As we mentioned earlier, the GeForce GTX 1660 Ti is very much based on the "Turing" architecture, while lacking its two killer features, RT cores and tensor cores. Much of NVIDIA's efforts to woo buyers in the competitive sub-$300 market are hence directed at reiterating the benefits of CUDA cores from the "Turing" architecture, which, by the way, are the same CUDA cores you'd find on an RTX 20-series GPU. At the heart of the GTX 1660 Ti is the new 12 nm "TU116" GPU.
NVIDIA has significantly re-engineered the Graphics Processing Clusters (GPCs) of the silicon to lack RT cores and tensor cores. The chip's hierarchy is similar to other "Turing" GPUs. The GigaThread Engine and L2 cache are town-square for the GPU, which bind three GPCs with the chip's PCI-Express 3.0 x16 host and 192-bit GDDR6 memory interfaces. Each GPC has four indivisible TPCs (Texture Processing Cluster) that share a Polymoph Engine between two streaming multiprocessors (SM). Each Turing SM packs 64 CUDA cores, and thus, we end up with 128 CUDA cores per TPC, 512 per GPC, and 1,536 across the silicon.
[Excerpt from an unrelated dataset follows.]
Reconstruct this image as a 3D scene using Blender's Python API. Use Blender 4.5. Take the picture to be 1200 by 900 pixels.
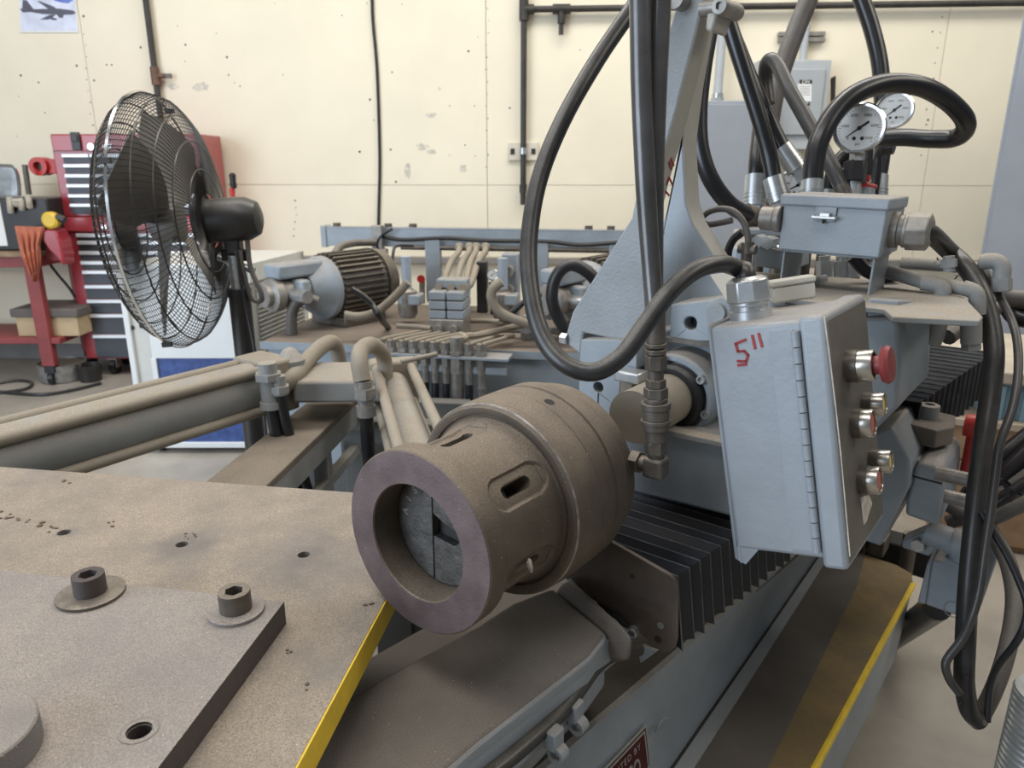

Much of NVIDIA's CUDA core specific innovation for Turing centers on improving the architecture's concurrent-execution capabilities. This is not the same as asynchronous compute, but the two concepts aren't too far out from each other. Turing CUDA cores are designed to in parallel execute integer and floating-point instructions per clock cycle, while older architectures, such as Pascal, can only handle one kind of execution at a time. Asynchronous compute is a more macro concept and concerns the GPU's ability to handle various graphics and compute workloads in tandem.
Cushioning the CUDA cores is an improved L1 cache subsystem. The L1 caches are enlarged three-fold, with a four-fold increase in load/store bandwidth. The caches are configurable on the fly as either two 32 KB partitions per SM or a unified 64 KB block per TPC. NVIDIA has also substituted tensor cores with dedicated FP16 cores per SM to execute FP16 operations. These are physically separate components to the 64 FP32 and 64 INT32 cores per SM and execute FP16 at double the speed of FP32 cores. On the RTX 2060, for example, there are no dedicated FP16 cores per SM, and the tensor cores are configured to handle FP16 ops at an enormous rate.
NVIDIA has deployed the latest GDDR6 memory on the GTX 1660 Ti, although it ticks at a slower 12 Gbps data rate, compared to 14 Gbps on the RTX 2060. This is still a massive 50 percent increase in memory bandwidth compared to the GTX 1060 6 GB (288 GB/s vs. 192 GB/s). The memory amount is unchanged at 6 GB.
Features
Let's talk about the two elephants in the room first. The GTX 1660 Ti will not give you real-time raytracing because it lacks RT cores, and won't give you DLSS for want of tensor cores. What you will get is Variable Rate Shading. The Adaptive Shading (aka variable-rate shading) feature introduced with Turing is carried over to the GTX 1660 Ti. Both its key algorithms, content-adaptive shading (CAS) and motion-adaptive shading (MAS) are available. CAS senses color or spatial coherence in scenes to minimize repetitive shading of details in pursuit of increasing detail where it matters. MAS senses high motion in a scene (e.g.: race simulators) and minimizes shading of details in favor of performance.